NR: So are people really expecting it to have come out since the last election then?

BB: Oh you know, go back, I’d be interested just as a timeline on this story, what have they promised, when [INDECIPHERABLE].

NR: But I know what the answer’s going to be, but at the same time it’s going to be interesting to see what everyone was promised. Yeah, I see where you’re coming from at that. Because the promises, this is where politicians should just keep the hell away from technology.

BB: Yeah but you can’t spend $40 billion bucks on something without persuading people.
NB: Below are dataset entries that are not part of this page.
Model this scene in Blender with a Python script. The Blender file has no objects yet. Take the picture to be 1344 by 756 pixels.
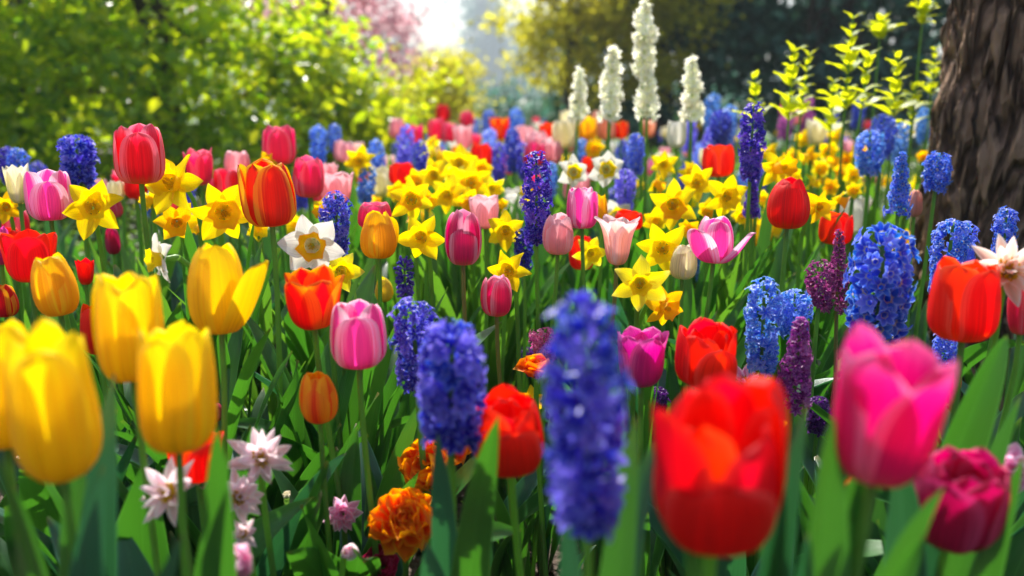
import bpy, math, random
import numpy as np
from mathutils import Vector, Matrix, Quaternion, noise as mnoise

# ------------------------------------------------------------------ camera, world, sun, exposure
scene = bpy.context.scene
C = scene.collection
W0, H0, FPX = 1344.0, 756.0, 1200.0
HORIZON = 130.0
PITCH = math.atan((H0 / 2 - HORIZON) / FPX)
CAMZ = 0.66
cam_d = bpy.data.cameras.new('camera')
cam = bpy.data.objects.new('camera', cam_d); C.objects.link(cam)
cam.location = (0, 0, CAMZ)
cam.rotation_euler = (math.radians(90) - PITCH, 0, 0)
cam_d.sensor_width = 36
cam_d.lens = FPX * 36 / W0
cam_d.clip_start = 0.02; cam_d.clip_end = 2000
cam_d.dof.use_dof = True
cam_d.dof.focus_distance = 1.14
cam_d.dof.aperture_fstop = 3.2
scene.camera = cam

SUN_EL, SUN_AZ = math.radians(50), math.radians(-7)      # azimuth from +Y, negative = left
sund = Vector((math.sin(SUN_AZ) * math.cos(SUN_EL), math.cos(SUN_AZ) * math.cos(SUN_EL), math.sin(SUN_EL)))
world = bpy.data.worlds.new('World'); scene.world = world; world.use_nodes = True
wn = world.node_tree.nodes; wl = world.node_tree.links
sky = wn.new('ShaderNodeTexSky'); sky.sky_type = 'NISHITA'; sky.sun_disc = False
sky.sun_elevation = SUN_EL; sky.sun_rotation = SUN_AZ
sky.air_density = 1.0; sky.dust_density = 3.0
wl.new(sky.outputs[0], wn['Background'].inputs[0]); wn['Background'].inputs[1].default_value = 0.10
sl = bpy.data.lights.new('sun', 'SUN'); sl.energy = 5.0; sl.angle = math.radians(0.5); sl.color = (1, .95, .86)
so = bpy.data.objects.new('sun', sl); C.objects.link(so)
so.rotation_euler = sund.to_track_quat('Z', 'Y').to_euler()
scene.view_settings.view_transform = 'Standard'
scene.view_settings.look = 'None'
scene.view_settings.gamma = 1
scene.view_settings.exposure = 0.9
scene.view_settings.use_curve_mapping = False
cy = scene.cycles
cy.use_denoising = True
cy.max_bounces = 8; cy.diffuse_bounces = 4; cy.glossy_bounces = 2; cy.transmission_bounces = 6
cy.transparent_max_bounces = 8; cy.volume_bounces = 0
cy.caustics_reflective = False; cy.caustics_refractive = False
cy.sample_clamp_indirect = 8

rnd = random.Random(11)
PI = math.pi
CP, SP = math.cos(PITCH), math.sin(PITCH)

def at(px, py, d):
    """world point seen at photo pixel (px, py) at depth d metres"""
    a = (px - W0 / 2) / FPX * d; b = -(py - H0 / 2) / FPX * d
    return Vector((a, d * CP + b * SP, CAMZ - d * SP + b * CP))
def pix(p):
    q = Vector(p) - Vector((0, 0, CAMZ))
    d = q.y * CP - q.z * SP; b = q.y * SP + q.z * CP
    return (W0 / 2 + q.x / d * FPX, H0 / 2 - b / d * FPX, d)

# ------------------------------------------------------------------ mesh helpers
class Geo:
    def __init__(s): s.v = []; s.f = []; s.uv = []; s.m = []; s.n = 0
    def grid(s, P, UV=None, mat=0, closed=False):
        nu, nv = P.shape[:2]
        s.v.append(P.reshape(-1, 3))
        if UV is None:
            U, V = np.meshgrid(np.linspace(0, 1, nu), np.linspace(0, 1, nv), indexing='ij')
            UV = np.stack([U, V], -1)
        UV = UV.reshape(-1, 2)
        for i in range(nu if closed else nu - 1):
            i2 = (i + 1) % nu
            for j in range(nv - 1):
                q = (i * nv + j, i2 * nv + j, i2 * nv + j + 1, i * nv + j + 1)
                s.f.append([k + s.n for k in q]); s.m.append(mat)
                s.uv.extend(UV[k] for k in q)
        s.n += nu * nv
        return s
    def merge(s, g, M=None, mat=None):
        V = np.concatenate(g.v)
        if M is not None:
            A = np.array(M); V = V @ A[:3, :3].T + A[:3, 3]
        s.v.append(V); s.f.extend([[k + s.n for k in q] for q in g.f]); s.uv.extend(g.uv)
        s.m.extend(g.m if mat is None else [mat] * len(g.m)); s.n += len(V)
        return s
    def mesh(s, name, mats):
        me = bpy.data.meshes.new(name)
        V = np.concatenate(s.v)
        me.from_pydata([tuple(x) for x in V.tolist()], [], s.f)
        uvl = me.uv_layers.new(name='UVMap')
        uvl.data.foreach_set('uv', np.array(s.uv, dtype=np.float32).ravel())
        me.polygons.foreach_set('use_smooth', [True] * len(s.f))
        for m in mats: me.materials.append(m)
        if len(mats) > 1: me.polygons.foreach_set('material_index', s.m)
        return me

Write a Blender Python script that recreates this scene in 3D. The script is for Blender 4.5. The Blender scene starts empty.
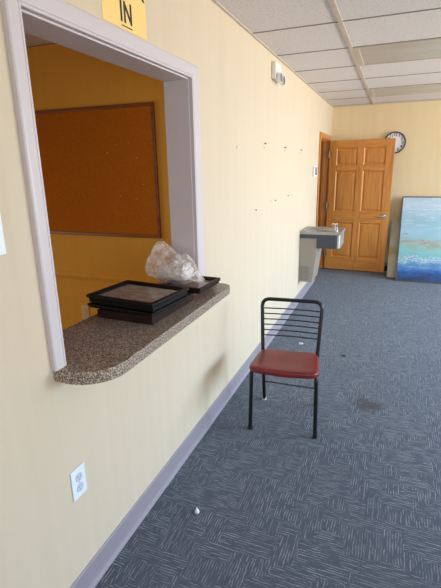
import bpy, bmesh, math, random
from mathutils import Vector, Matrix, noise
PI = math.pi
sc = bpy.context.scene
COL = sc.collection
random.seed(4)

# ------------------------------------------------------------------ colour and material helpers
def lin(c):
    c = c / 255.0
    return c / 12.92 if c <= 0.04045 else ((c + 0.055) / 1.055) ** 2.4
def rgb(r, g, b): return (lin(r), lin(g), lin(b), 1.0)

class Mat:
    def __init__(s, name, color=(0.5, 0.5, 0.5, 1), rough=0.5, metal=0.0, spec=0.5, **kw):
        s.m = bpy.data.materials.new(name); s.m.use_nodes = True
        s.nt = s.m.node_tree; s.n = s.nt.nodes; s.l = s.nt.links
        s.b = s.n['Principled BSDF']
        s.b.inputs['Base Color'].default_value = color
        s.b.inputs['Roughness'].default_value = rough
        s.b.inputs['Metallic'].default_value = metal
        s.b.inputs['Specular IOR Level'].default_value = spec
        for k, v in kw.items(): s.b.inputs[k.replace('_', ' ')].default_value = v
        s._co = None
    def node(s, t, **props):
        n = s.n.new(t)
        for k, v in props.items(): setattr(n, k, v)
        return n
    def co(s):
        if s._co is None: s._co = s.node('ShaderNodeTexCoord').outputs['Object']
        return s._co
    def mapping(s, scale=(1, 1, 1), loc=(0, 0, 0), rot=(0, 0, 0), src=None):
        n = s.node('ShaderNodeMapping')
        n.inputs['Scale'].default_value = scale; n.inputs['Location'].default_value = loc; n.inputs['Rotation'].default_value = rot
        s.l.new(src or s.co(), n.inputs['Vector']); return n.outputs[0]
    def noise(s, scale=5, detail=2, rough=0.5, vec=None, dist=0.0):
        n = s.node('ShaderNodeTexNoise')
        n.inputs['Scale'].default_value = scale; n.inputs['Detail'].default_value = detail
        n.inputs['Roughness'].default_value = rough; n.inputs['Distortion'].default_value = dist
        s.l.new(vec or s.co(), n.inputs['Vector']); return n.outputs['Fac']
    def ramp(s, fac, stops, interp='LINEAR'):
        n = s.node('ShaderNodeValToRGB'); cr = n.color_ramp; cr.interpolation = interp
        while len(cr.elements) < len(stops): cr.elements.new(0.5)
        for e, (p, c) in zip(cr.elements, stops):
            e.position = p; e.color = c if not isinstance(c, (int, float)) else (c, c, c, 1)
        s.l.new(fac, n.inputs['Fac']); return n.outputs['Color']
    def mix(s, fac, a, b, mode='MIX'):
        n = s.node('ShaderNodeMix', data_type='RGBA', blend_type=mode)
        for sock, v in ((n.inputs[0], fac), (n.inputs[6], a), (n.inputs[7], b)):
            if isinstance(v, (int, float, tuple)): sock.default_value = v
            else: s.l.new(v, sock)
        return n.outputs[2]
    def math(s, op, a, b=None, c=None):
        n = s.node('ShaderNodeMath', operation=op)
        for i, v in enumerate((a, b, c)):
            if v is None: continue
            if isinstance(v, (int, float)): n.inputs[i].default_value = v
            else: s.l.new(v, n.inputs[i])
        return n.outputs[0]
    def sep(s, v=None):
        n = s.node('ShaderNodeSeparateXYZ'); s.l.new(v or s.co(), n.inputs[0]); return n.outputs
    def color(s, out): s.l.new(out, s.b.inputs['Base Color']); return s
    def bump(s, h, strength=0.3, dist=0.01):
        n = s.node('ShaderNodeBump'); n.inputs['Strength'].default_value = strength; n.inputs['Distance'].default_value = dist
        s.l.new(h, n.inputs['Height']); s.l.new(n.outputs[0], s.b.inputs['Normal']); return s

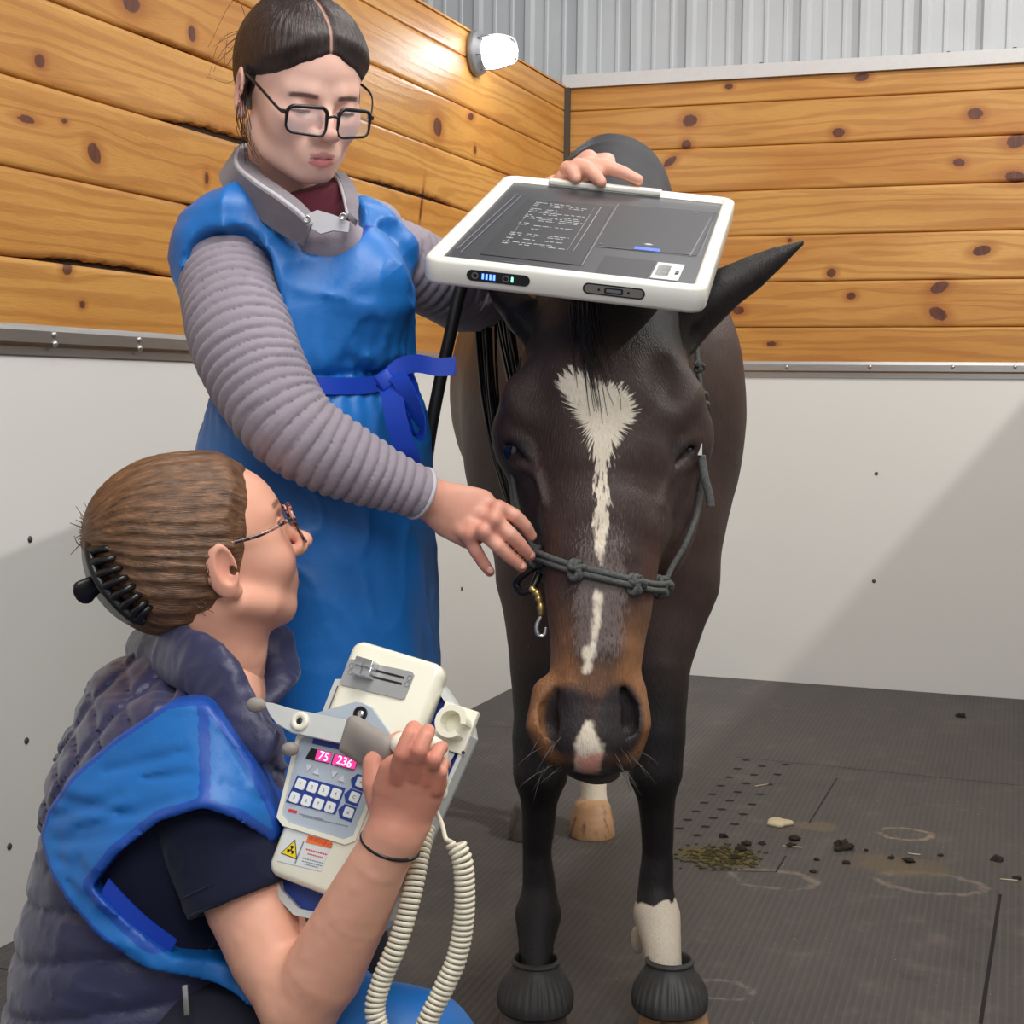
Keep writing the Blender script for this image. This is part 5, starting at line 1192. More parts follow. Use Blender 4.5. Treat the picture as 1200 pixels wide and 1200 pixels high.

NR: Or a cost benefit analysis.

BB: Without selling them the benefits and selling them promises about what was going to happen and when, and that hasn’t been delivered. In the end that’s the fundamental flaw, and that’s the issue, and because it hasn’t been delivered, people say that wasn’t true, so what else wasn’t true? Is it going to cost twice as much? It seems to be taking twice as long? Those are all reasonable assumptions for ordinary people to make.

NR: I mean, I’ve just been looking at it from a scientific point of view, hiding behind facts rather than the politics, I mean I’m not going to vote for anyone.

BB: I’m not saying you have to make a sort of a political judgment, but I think you can say, I mean just say look, ‘Ok if we don’t get fibre to the home… what’s happened that got us to this point. Just a sort of timeline. This was what was promised, this is what happened, this is what happened, this is what happened, this is what happened.’ And if your conclusion is ‘Look, in the end it hasn’t proceeded any faster than you could reasonably expect, and it’s going to be on budget,’ but, that’s not what everybody believes…

NR: It’s managing expectations.

BB: Managing expectations, or setting expectations in the first place, you know, unrealistic expectations

NR: Yeah I can do something with that. It’s not my comfort zone but I mean. [INDECIPHERABLE].

BB: Turn around something that you feel is [INDECIPHERABLE] and actually putting it under a microscope. It’s actually good for your journalistic kind of muscles.

NR: Ok. Alright, I’ll go and do that.